Fenwick plans to dismount at Pimlico and be off to school again

April 09, 1993|By Ross Peddicord | Ross Peddicord,Staff Writer

Charlie Fenwick III, who dropped out of Gilman School as a junior and became one of Maryland's leading jockeys, has decided to retire -- at age 19.

Fenwick said yesterday that starting in May, he plans to cease riding at Pimlico Race Course and become a student again.

"I'll take a little time off, go to summer school and then start Gilman next fall as a senior," he said. "After that I plan to go on to college and study marketing. I'll ride steeplechase races, but racing will become strictly a hobby."

Fenwick said: "I'm not getting any smaller. My weight is marginal now [109 pounds]. Recently I've been going through a dry spell, and it's given me time to pause and reflect. When I'm 24 [and having trouble making weight] will it be too late for me then to go back to school? I thought I better do it now. It has been a tough decision. But believe me, the last three years has been a great experience. If I was 16 and 95 pounds, I'd do it all over again."

Fenwick rode his first flat winner on August 25, 1990, on Penrage Rock at Delaware Park. Later during the fall, he started to ride regularly at the Maryland tracks. In 1991, he was the state's second-leading apprentice to Tim Peterson after winning the Butch Eseman Award as the top apprentice at Pimlico. He finished ninth in the jockey standings.

Last year, Fenwick was the state's seventh-leading rider and won five stakes races, including the Lady Baltimore Handicap on Ratings, the Queen Isabella Handicap with Stem The Tide and the Humphrey Finney Stakes on Smart Jaune.

During his career, Fenwick won approximately 300 races and his mounts earned more than $3.5 million.

Union wants recount

Pimlico track operator Joe De Francis said yesterday that he has received a letter from Thomas Russow, president of Local 27 of the United Food and Commercial Workers Union, stating that the UFCW will not certify the March 30 vote by track employees to accept revisions to its contract.
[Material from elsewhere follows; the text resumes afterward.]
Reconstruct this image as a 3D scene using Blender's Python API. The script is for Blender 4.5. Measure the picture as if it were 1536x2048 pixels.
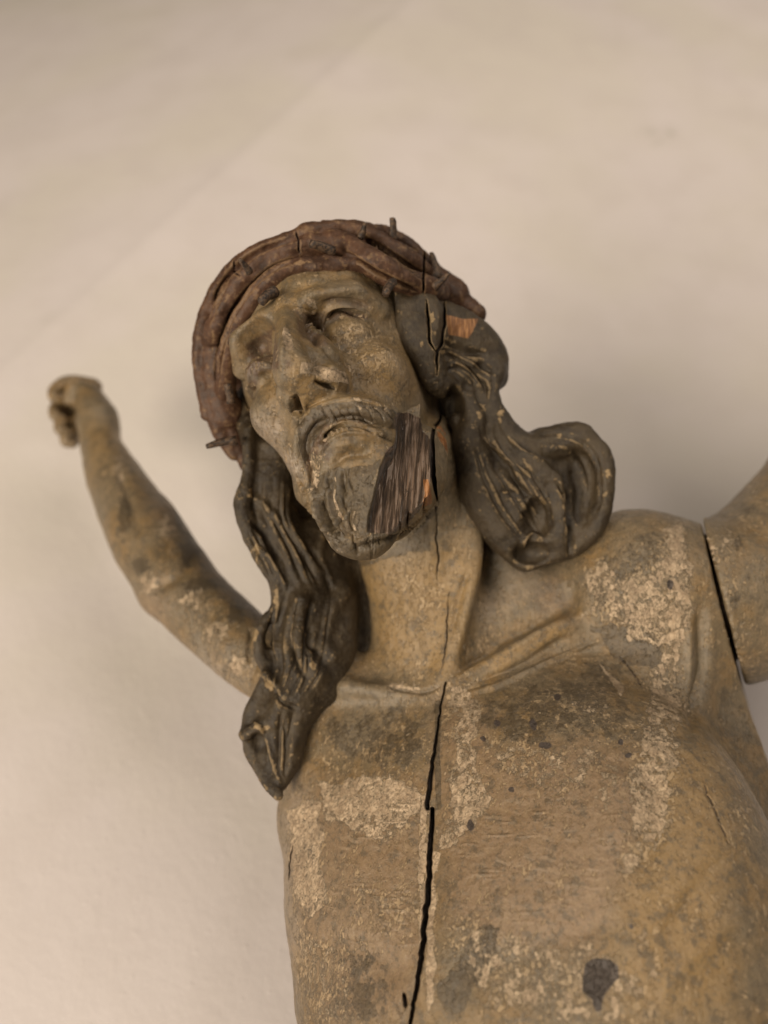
import bpy, math, random, time
import numpy as np
import openvdb as vdb
from mathutils import Matrix, Vector
T0 = time.time()
random.seed(3); RNG = np.random.default_rng(5)
scene = bpy.context.scene
for o in list(bpy.data.objects): bpy.data.objects.remove(o)

# ------------------------------------------------------------------ camera, light, exposure
# Design frame: 1 unit = 0.3 mm, camera frame axes (x right, y up, z towards the lens); a reference
# plane D0 units away has one unit per photo pixel.
D0 = 1800.0
U = 0.0003
PITCH = math.radians(36)
CAM_LOC = Vector((0, 0, 1.25))
cam_rot = Matrix.Rotation(math.radians(90) + PITCH, 4, 'X')
CAM = Matrix.Translation(CAM_LOC) @ cam_rot
M_W = np.array(CAM @ Matrix.Scale(U, 4))          # design frame -> world
def W(P):
    P = np.asarray(P, float)
    return P @ M_W[:3, :3].T + M_W[:3, 3]
cd = bpy.data.cameras.new('camera'); cam = bpy.data.objects.new('camera', cd)
scene.collection.objects.link(cam); cam.matrix_world = CAM
cd.sensor_fit = 'HORIZONTAL'; cd.sensor_width = 36; cd.lens = 36 * D0 / 1536
cd.clip_start = 0.02; cd.clip_end = 50
cd.dof.use_dof = True; cd.dof.focus_distance = 1600 * U; cd.dof.aperture_fstop = 4.5
scene.camera = cam

world = bpy.data.worlds.new('World'); scene.world = world; world.use_nodes = True
bg = world.node_tree.nodes['Background']
bg.inputs[0].default_value = (1.0, 0.86, 0.70, 1); bg.inputs[1].default_value = 0.06
def area(name, loc, target, size, energy, col):
    l = bpy.data.lights.new(name, 'AREA'); l.shape = 'DISK'; l.size = size; l.energy = energy; l.color = col
    o = bpy.data.objects.new(name, l); scene.collection.objects.link(o)
    o.location = loc; o.rotation_euler = (Vector(target) - Vector(loc)).to_track_quat('-Z', 'Y').to_euler()
    return o
tgt = Vector(W((100, -100, -1800)))
area('key_lamp', W((-9200, -2800, 11500)), tgt, 3.0, 318.0, (1.0, 0.87, 0.70))
area('upper_lamp', W((2600, 5200, 1800)), W((0, 1500, -3500)), 1.6, 25.0, (1.0, 0.88, 0.74))
scene.view_settings.view_transform = 'Standard'; scene.view_settings.look = 'None'
scene.view_settings.exposure = 0.0; scene.view_settings.gamma = 1.0
scene.render.engine = 'CYCLES'; scene.cycles.max_bounces = 6

# ------------------------------------------------------------------ maths helpers
def V(px, py, w=0.0):
    d = D0 + w
    return np.array([(px - 768) * d / D0, (1024 - py) * d / D0, -d])
def PATH(pts): return np.array([V(*p) for p in pts])
def uvw(P):
    d = -P[:, 2]
    return np.stack([768 + P[:, 0] / d * D0, 1024 - P[:, 1] / d * D0], 1), d - D0
_tab = RNG.random((64, 64, 64)).astype(np.float32)
def vnoise(P):
    P = np.asarray(P, np.float32); i = np.floor(P).astype(np.int32); f = P - i; f = f * f * (3 - 2 * f)
    i0 = i & 63; i1 = (i + 1) & 63
    def g(a, b, c): return _tab[a[:, 0], b[:, 1], c[:, 2]]
    fx, fy, fz = f.T
    a = g(i0, i0, i0) * (1 - fx) + g(i1, i0, i0) * fx; b = g(i0, i1, i0) * (1 - fx) + g(i1, i1, i0) * fx
    c = g(i0, i0, i1) * (1 - fx) + g(i1, i0, i1) * fx; d = g(i0, i1, i1) * (1 - fx) + g(i1, i1, i1) * fx
    return (a * (1 - fy) + b * fy) * (1 - fz) + (c * (1 - fy) + d * fy) * fz - 0.5
def fbm(P, scale, octs=3):
    P = np.asarray(P) / scale; s = 0; a = 1.0
    for k in range(octs): s = s + a * vnoise(P * (2.03 ** k) + 17.3 * k); a *= 0.5
    return s
def smooth(pts, n=6):                      # Catmull-Rom through control points (any dimension)
    p = np.asarray(pts, float); q = np.vstack([2 * p[0] - p[1], p, 2 * p[-1] - p[-2]]); out = []
    for i in range(1, len(q) - 2):
        for t in np.arange(n) / n:
            out.append(.5 * (2 * q[i] + (q[i + 1] - q[i - 1]) * t + (2 * q[i - 1] - 5 * q[i] + 4 * q[i + 1] - q[i + 2]) * t * t
                             + (3 * q[i] - q[i - 1] - 3 * q[i + 1] + q[i + 2]) * t ** 3))
    out.append(p[-1]); return np.array(out)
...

The original ballot, issued by the UFCW, had listed the wrong date, stating that ballots were due Thursday,March 30. But March 30 fell on a Tuesday. According to sources, the union's international council said that because the date was misleading, a recount is needed.
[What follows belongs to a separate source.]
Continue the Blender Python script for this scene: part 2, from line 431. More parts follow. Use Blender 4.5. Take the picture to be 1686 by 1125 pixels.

Russow was not available for comment.

The UFCW recount will take place at polling booths at Pimlico and Laurel on April 17.

If the employees accept the contract modifications, fans will be able to bet on televised races from out-of-state tracks at any pari-mutuel window once a full-card simulcast program begins.

If the revisions are rejected, separate windows will be staffed for each out-of-state simulcast card as well as Pimlico's live races.

Among the issues are salary offers that the track has made to employees for taking bets on extra races.

De Francis works for free

Business has fallen off so much during the first quarter of the year (approximately 10 percent), that De Francis said as of April 1, he is no longer drawing a bi-weekly salary.

His $700,000-plus annual salary has been the subject of recent discussion and was an issue mentioned in a lawsuit filed against him by his estranged partners, Tom and Bob Manfuso.

De Francis said yesterday that he will pay himself a bonus at the end of the year if business improves.